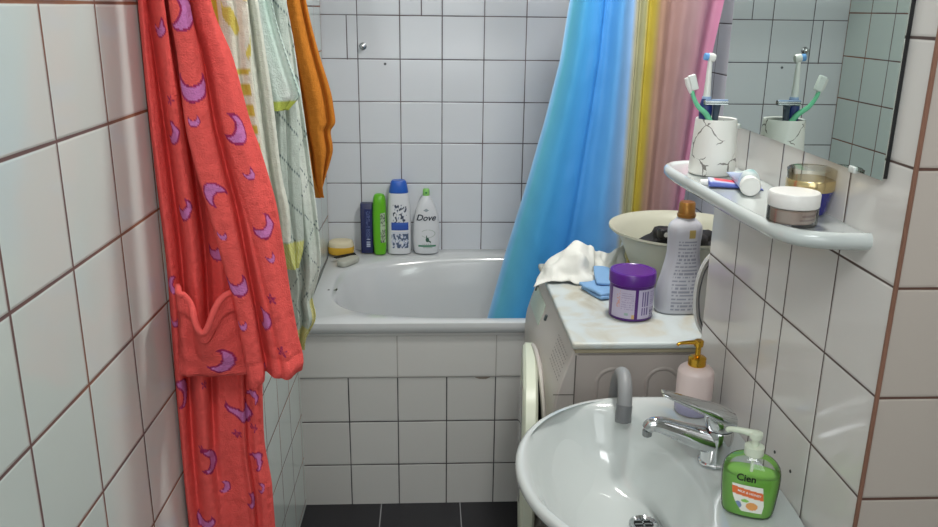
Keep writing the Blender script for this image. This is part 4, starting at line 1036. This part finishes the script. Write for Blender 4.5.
drape('towel_cloth', [(1.86, .03, 1.79, .07, 1.81), (1.703, 0.035, 1.79, 0.084, 1.81), (1.551, 0.049, 1.79, 0.098, 1.81), (1.462, 0.056, 1.79, 0.11, 1.81), (1.347, 0.054, 1.79, 0.121, 1.81), (1.286, 0.055, 1.79, 0.127, 1.81), (1.135, 0.055, 1.79, 0.14, 1.81), (1.076, 0.06, 1.79, 0.144, 1.81), (0.991, 0.069, 1.79, 0.147, 1.81), (0.936, 0.075, 1.79, 0.136, 1.81), (0.9, 0.073, 1.79, 0.125, 1.81), (0.852, 0.073, 1.79, 0.13, 1.81), (0.815, 0.073, 1.79, 0.112, 1.81), (0.782, 0.074, 1.79, 0.095, 1.81)], None, mTow, t, folds=((.25, .25, .07, .012), (.50, .48, .05, -.018), (.68, .64, .08, .012), (.85, .9, .05, -.006)), nu=100, dv=.004, thick=.03, colfn=c4, seed=19, fine=.001)
def c4b(u, v, p, uv, sh):
    k = 1+.08*noise.noise(p*150); c = lin('BBC6BC')
    if v > .93: c = mix(lin('BFC24A'), lin('D9DDA8'), .5+.5*math.sin(uv[0]*900)*math.sin(uv[1]*900))
    elif ((uv[0]+uv[1])*1000) % 80 < 3: c = lin('56686A')
    return tuple(x*k for x in c)
t = thing('fringed_towel', 'small grey-green towel with a yellow-green fringe under the mint one', 'towel', (.10, 1.71, 1.86))
drape('towel_cloth', [(1.86, .04, 1.67, .08, 1.69), (1.657, 0.047, 1.67, 0.112, 1.69), (1.439, 0.065, 1.67, 0.12, 1.69), (1.342, 0.075, 1.67, 0.126, 1.69), (1.16, 0.069, 1.67, 0.128, 1.69), (1.064, 0.08, 1.67, 0.129, 1.69), (1.014, 0.094, 1.67, 0.116, 1.69)], None, mTow, t, folds=((.3, .3, .10, .006), (.6, .6, .06, -.006)), nu=60, dv=.005, thick=.014, colfn=c4b, seed=23, fine=.001)
def c5(u, v, p, uv, sh):
    k = 1+.10*noise.noise(p*150)+.05*noise.noise(p*30)
    return tuple(x*k for x in lin('BE762C'))
t = thing('orange_towel', 'orange towel hanging last in the row, nearest the bath', 'towel', (.10, 2.05, 1.86))
drape('towel_cloth', [(1.86, .0, 2.02, .07, 2.04), (1.724, 0.001, 2.02, 0.084, 2.04), (1.553, 0.029, 2.02, 0.107, 2.04), (1.441, 0.041, 2.02, 0.13, 2.04), (1.349, 0.051, 2.02, 0.155, 2.04), (1.302, 0.058, 2.02, 0.162, 2.04), (1.268, 0.061, 2.02, 0.164, 2.04), (1.249, 0.069, 2.02, 0.153, 2.04), (1.205, 0.077, 2.02, 0.157, 2.04), (1.169, 0.085, 2.02, 0.148, 2.04), (1.131, 0.095, 2.02, 0.134, 2.04), (1.089, 0.106, 2.02, 0.12, 2.04)], None, mTow, t, folds=((.20, .20, .06, .012), (.36, .33, .04, -.020), (.62, .62, .14, .010), (.86, .80, .05, -.014)), nu=80, dv=.005, thick=.03, colfn=c5, seed=29)
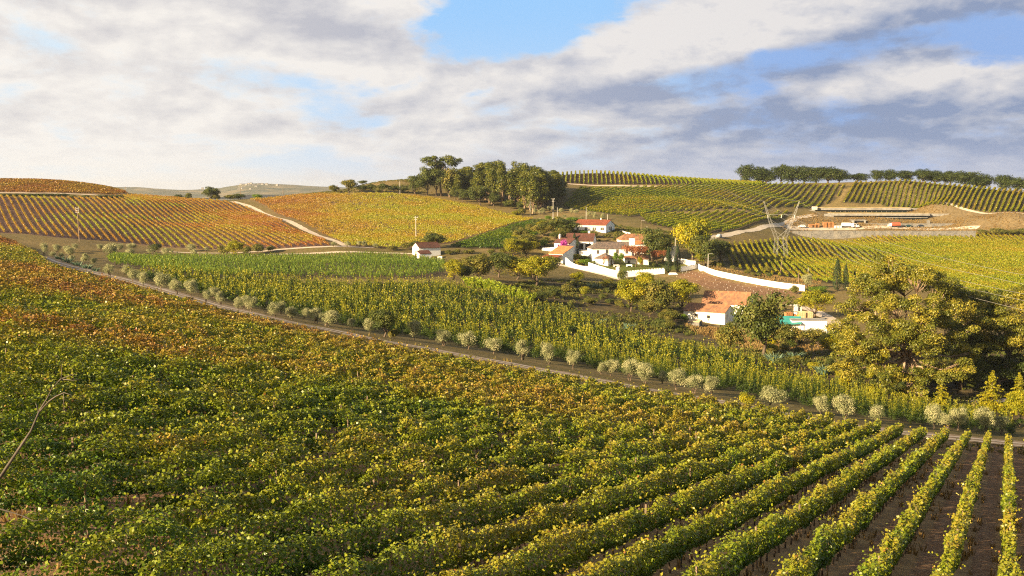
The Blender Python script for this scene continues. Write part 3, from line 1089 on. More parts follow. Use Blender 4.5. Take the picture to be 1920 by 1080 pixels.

────────────────

◆ Exercise aim
Write out all the entries exactly, except for the pictures.

◆ Written solution
Keep writing the Blender script for this image. This is part 4, starting at line 1036. This part finishes the script. Write for Blender 4.5.
drape('towel_cloth', [(1.86, .03, 1.79, .07, 1.81), (1.703, 0.035, 1.79, 0.084, 1.81), (1.551, 0.049, 1.79, 0.098, 1.81), (1.462, 0.056, 1.79, 0.11, 1.81), (1.347, 0.054, 1.79, 0.121, 1.81), (1.286, 0.055, 1.79, 0.127, 1.81), (1.135, 0.055, 1.79, 0.14, 1.81), (1.076, 0.06, 1.79, 0.144, 1.81), (0.991, 0.069, 1.79, 0.147, 1.81), (0.936, 0.075, 1.79, 0.136, 1.81), (0.9, 0.073, 1.79, 0.125, 1.81), (0.852, 0.073, 1.79, 0.13, 1.81), (0.815, 0.073, 1.79, 0.112, 1.81), (0.782, 0.074, 1.79, 0.095, 1.81)], None, mTow, t, folds=((.25, .25, .07, .012), (.50, .48, .05, -.018), (.68, .64, .08, .012), (.85, .9, .05, -.006)), nu=100, dv=.004, thick=.03, colfn=c4, seed=19, fine=.001)
def c4b(u, v, p, uv, sh):
    k = 1+.08*noise.noise(p*150); c = lin('BBC6BC')
    if v > .93: c = mix(lin('BFC24A'), lin('D9DDA8'), .5+.5*math.sin(uv[0]*900)*math.sin(uv[1]*900))
    elif ((uv[0]+uv[1])*1000) % 80 < 3: c = lin('56686A')
    return tuple(x*k for x in c)
t = thing('fringed_towel', 'small grey-green towel with a yellow-green fringe under the mint one', 'towel', (.10, 1.71, 1.86))
drape('towel_cloth', [(1.86, .04, 1.67, .08, 1.69), (1.657, 0.047, 1.67, 0.112, 1.69), (1.439, 0.065, 1.67, 0.12, 1.69), (1.342, 0.075, 1.67, 0.126, 1.69), (1.16, 0.069, 1.67, 0.128, 1.69), (1.064, 0.08, 1.67, 0.129, 1.69), (1.014, 0.094, 1.67, 0.116, 1.69)], None, mTow, t, folds=((.3, .3, .10, .006), (.6, .6, .06, -.006)), nu=60, dv=.005, thick=.014, colfn=c4b, seed=23, fine=.001)
def c5(u, v, p, uv, sh):
    k = 1+.10*noise.noise(p*150)+.05*noise.noise(p*30)
    return tuple(x*k for x in lin('BE762C'))
t = thing('orange_towel', 'orange towel hanging last in the row, nearest the bath', 'towel', (.10, 2.05, 1.86))
drape('towel_cloth', [(1.86, .0, 2.02, .07, 2.04), (1.724, 0.001, 2.02, 0.084, 2.04), (1.553, 0.029, 2.02, 0.107, 2.04), (1.441, 0.041, 2.02, 0.13, 2.04), (1.349, 0.051, 2.02, 0.155, 2.04), (1.302, 0.058, 2.02, 0.162, 2.04), (1.268, 0.061, 2.02, 0.164, 2.04), (1.249, 0.069, 2.02, 0.153, 2.04), (1.205, 0.077, 2.02, 0.157, 2.04), (1.169, 0.085, 2.02, 0.148, 2.04), (1.131, 0.095, 2.02, 0.134, 2.04), (1.089, 0.106, 2.02, 0.12, 2.04)], None, mTow, t, folds=((.20, .20, .06, .012), (.36, .33, .04, -.020), (.62, .62, .14, .010), (.86, .80, .05, -.014)), nu=80, dv=.005, thick=.03, colfn=c5, seed=29)
The Blender Python script for this scene continues. Write part 3, from line 1089 on. More parts follow. Use Blender 4.5. Take the picture to be 1920 by 1080 pixels.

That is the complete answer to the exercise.